COSTA RICA: A push to stabilize finances, and confidence

CENTRAL AMERICA - Report 19 Dec 2019 by Francisco de Paula Gutiérrez and Felix Delgado

Costa Rica’s new finance minister Rodrigo Chaves took office November 26th, with a mandate to improve fiscal sustainability, as a requisite for maintaining macroeconomic stability. He considers rebuilding the confidence required to accelerate economic growth an important outcome of sound public finances. Moderating public spending growth, reducing tax evasion and full compliance with the fiscal rule will be key objectives. This year will probably be remembered as a breaking point in public policy. Public worker belligerence, coupled with health and justice leaders’ rejection of adjustment measures, met with the firm decision of legislators to approve restrictions to strike rights and pension privileges. It’s been a year of adjustment, which implied costs in economic growth. But the outlook is better than it was a year ago, when the country was close to a financial crisis. There’s certainly no reason to expect a significant rebound, as the healing of public finances is just beginning; a return to moderate economic growth will take three to five years.

El Salvador’s economic deceleration seemed to have reached its nadir in H2, with a breaking point in expectations. We expect the low-growth trend to start reversing in 2020, as long as realities and expectations converge. That will depend upon public policy actions to foster investment and employment, so far limited to some scattered initiatives. President Nayib Bukele’s discourse about the attractiveness of El Salvador to potential investors will be remembered as a good start, as long as it turns out to be persuasive.
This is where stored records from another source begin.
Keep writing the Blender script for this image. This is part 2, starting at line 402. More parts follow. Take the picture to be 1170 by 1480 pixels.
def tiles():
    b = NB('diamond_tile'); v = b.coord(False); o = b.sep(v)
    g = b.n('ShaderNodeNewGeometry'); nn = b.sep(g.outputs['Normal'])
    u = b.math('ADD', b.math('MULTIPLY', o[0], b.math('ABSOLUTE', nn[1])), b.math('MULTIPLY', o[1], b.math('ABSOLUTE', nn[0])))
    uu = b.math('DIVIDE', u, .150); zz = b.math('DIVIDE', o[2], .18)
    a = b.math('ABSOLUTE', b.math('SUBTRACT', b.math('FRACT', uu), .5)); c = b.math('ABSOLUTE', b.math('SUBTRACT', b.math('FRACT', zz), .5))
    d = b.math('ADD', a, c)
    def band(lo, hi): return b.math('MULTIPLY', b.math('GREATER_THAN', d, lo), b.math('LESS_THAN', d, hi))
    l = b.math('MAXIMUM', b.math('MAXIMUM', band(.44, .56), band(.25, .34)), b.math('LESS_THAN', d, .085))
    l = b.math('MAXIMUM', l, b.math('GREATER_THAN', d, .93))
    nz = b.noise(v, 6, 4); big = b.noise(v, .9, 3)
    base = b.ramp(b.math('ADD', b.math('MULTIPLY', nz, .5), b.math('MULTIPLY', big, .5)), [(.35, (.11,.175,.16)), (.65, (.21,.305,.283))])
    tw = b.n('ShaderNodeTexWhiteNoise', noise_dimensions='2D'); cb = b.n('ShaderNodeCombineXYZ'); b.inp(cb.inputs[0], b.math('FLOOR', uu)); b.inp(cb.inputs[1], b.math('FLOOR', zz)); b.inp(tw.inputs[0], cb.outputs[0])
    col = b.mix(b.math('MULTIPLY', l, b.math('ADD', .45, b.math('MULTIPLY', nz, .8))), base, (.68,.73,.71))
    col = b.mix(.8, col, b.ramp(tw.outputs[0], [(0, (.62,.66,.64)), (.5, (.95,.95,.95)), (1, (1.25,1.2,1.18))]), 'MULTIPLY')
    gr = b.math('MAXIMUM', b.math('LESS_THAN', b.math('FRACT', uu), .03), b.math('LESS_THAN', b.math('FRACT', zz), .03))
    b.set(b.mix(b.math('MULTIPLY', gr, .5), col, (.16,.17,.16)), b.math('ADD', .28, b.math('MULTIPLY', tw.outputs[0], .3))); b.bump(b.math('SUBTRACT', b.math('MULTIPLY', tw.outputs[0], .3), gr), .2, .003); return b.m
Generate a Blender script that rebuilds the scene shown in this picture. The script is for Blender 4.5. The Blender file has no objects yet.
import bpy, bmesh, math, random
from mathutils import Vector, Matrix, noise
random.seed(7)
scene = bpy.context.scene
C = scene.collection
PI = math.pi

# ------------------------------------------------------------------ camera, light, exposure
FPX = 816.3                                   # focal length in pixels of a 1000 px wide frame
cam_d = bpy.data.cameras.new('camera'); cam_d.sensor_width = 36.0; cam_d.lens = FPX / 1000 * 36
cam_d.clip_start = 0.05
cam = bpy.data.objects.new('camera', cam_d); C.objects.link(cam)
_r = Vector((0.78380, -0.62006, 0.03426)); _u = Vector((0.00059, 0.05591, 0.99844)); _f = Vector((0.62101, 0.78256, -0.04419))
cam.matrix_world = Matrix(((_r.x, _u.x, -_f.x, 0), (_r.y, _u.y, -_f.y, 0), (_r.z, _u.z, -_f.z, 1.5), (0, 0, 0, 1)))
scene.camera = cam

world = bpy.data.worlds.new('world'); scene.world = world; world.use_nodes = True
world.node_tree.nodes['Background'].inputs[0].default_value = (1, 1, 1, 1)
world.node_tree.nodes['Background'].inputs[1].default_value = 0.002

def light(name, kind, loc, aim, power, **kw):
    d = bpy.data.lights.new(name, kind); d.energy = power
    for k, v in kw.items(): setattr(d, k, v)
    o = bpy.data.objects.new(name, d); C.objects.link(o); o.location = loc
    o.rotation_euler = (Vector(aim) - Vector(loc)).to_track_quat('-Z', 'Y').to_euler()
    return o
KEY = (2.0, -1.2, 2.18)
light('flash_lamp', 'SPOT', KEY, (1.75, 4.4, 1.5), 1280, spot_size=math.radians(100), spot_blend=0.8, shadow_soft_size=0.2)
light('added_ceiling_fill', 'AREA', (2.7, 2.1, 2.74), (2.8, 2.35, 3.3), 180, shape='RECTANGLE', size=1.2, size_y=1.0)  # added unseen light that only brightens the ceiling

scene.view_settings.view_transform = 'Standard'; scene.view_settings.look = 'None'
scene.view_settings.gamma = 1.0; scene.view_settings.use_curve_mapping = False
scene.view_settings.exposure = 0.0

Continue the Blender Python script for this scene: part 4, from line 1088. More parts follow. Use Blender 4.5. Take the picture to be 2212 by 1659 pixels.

Bukele has been active in discussing the government’s budget for 2020, providing the required information and arranging the necessary meetings with deputies, to win the approval he secured last week. His approach can create investor confidence. Bukele has also been active in international relations, making official visits to Japan, China and Qatar in search of cooperation and investment.

In Guatemala, President-elect Alejandro Giammattei and Vice President-elect Guillermo Castillo will be sworn in on January 14th, for a four-year term. One of their first tasks will be to manage the 2020 budget, since the current Congress declined to approve President Jimmy Morales´ proposed budget. The new administration will therefore be forced to work with the 2019 budget. Given that Giammattei’s Vamos party won only 17 out of 160 congressional seats, many alliances will have to be made in order to achieve a simple majority, and to modify the budget.

Giammattei will receive a country recovering from production slowdown, but able to maintain enough relative stability to achieve an inflation rate within the Central Bank’s target range, and a relatively stable exchange rate. The major problems are long-term deficiencies, mainly in human development, which make it difficult for Guatemala to achieve sustainably higher growth.